You're right on the fine points. That's why at first I am leaning to people
who have more of a stake, but as individuals, so we can see how good or bad
things would work. For example just let em vote and see what happens before
we decide on the need for more expensive measures.

-----Original Message-----
From: Karl Auerbach [mailto:karl@cavebear.com]
Sent: Thursday, February 11, 1999 1:03 PM
To: George Conrades
Cc: Eric Weisberg; 'rus@neteze.com'; 'Joop Teernstra'; Diane Cabell;
membership@icann.org
Subject: RE: [Membership] The People's Republic of ICANN?



> IN the main Karl, that's where our discussions are converging..an
individual
> based model...issue is "who" at first..domain name, email, no email but
> interested?,etc.

Well, I suspect you've been seen the limitations of each.  ;-)

My own metric is simply -- one human brain, one vote, if that person takes
the effort to sign up and jump through the procedures to ensure that the
person isn't getting a second (or third, or fourth... ) vote.

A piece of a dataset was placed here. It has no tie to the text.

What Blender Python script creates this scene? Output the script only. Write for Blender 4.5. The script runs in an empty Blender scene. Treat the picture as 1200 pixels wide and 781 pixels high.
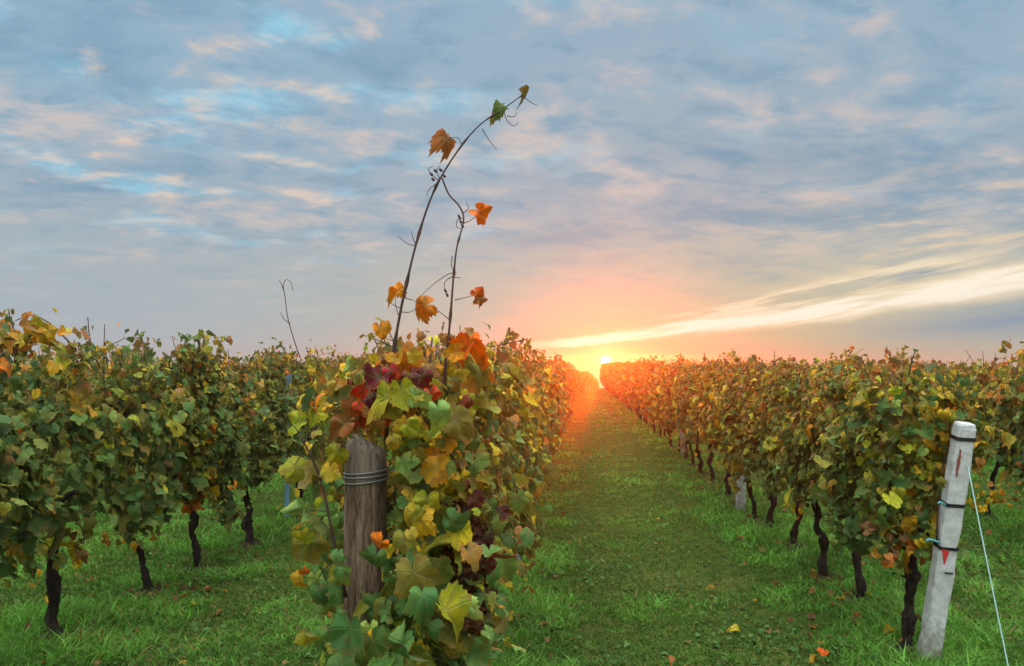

I've not done enough legwork yet to research the technical means that we
could use to do this -- my guess is, however, that we will need to have
voter registrars who look at some form of government issued ID and put the
name on a list.  Then we'd have to issue some sort of cryptographic
certificate that is used to authenticate the vote.

Absent that degree of effort, which is fairly significant and expensive,
we could simply rely on a fee and see whether the "electronic phantom"
vote fear comes to pass or not.

(Given the expense of the former, I'd be tempted to try the latter form
first.  My guess is that those who would create legions of phantom votes
will find the issues boring and move on to something else.)

I've considered a vote audit committee, but that's yet another moving
part, and another expense, and, for those of us who think of every tool as
a potential means of not just fixing, but also stopping, the machine, 
such a committee could be used to derail the election process.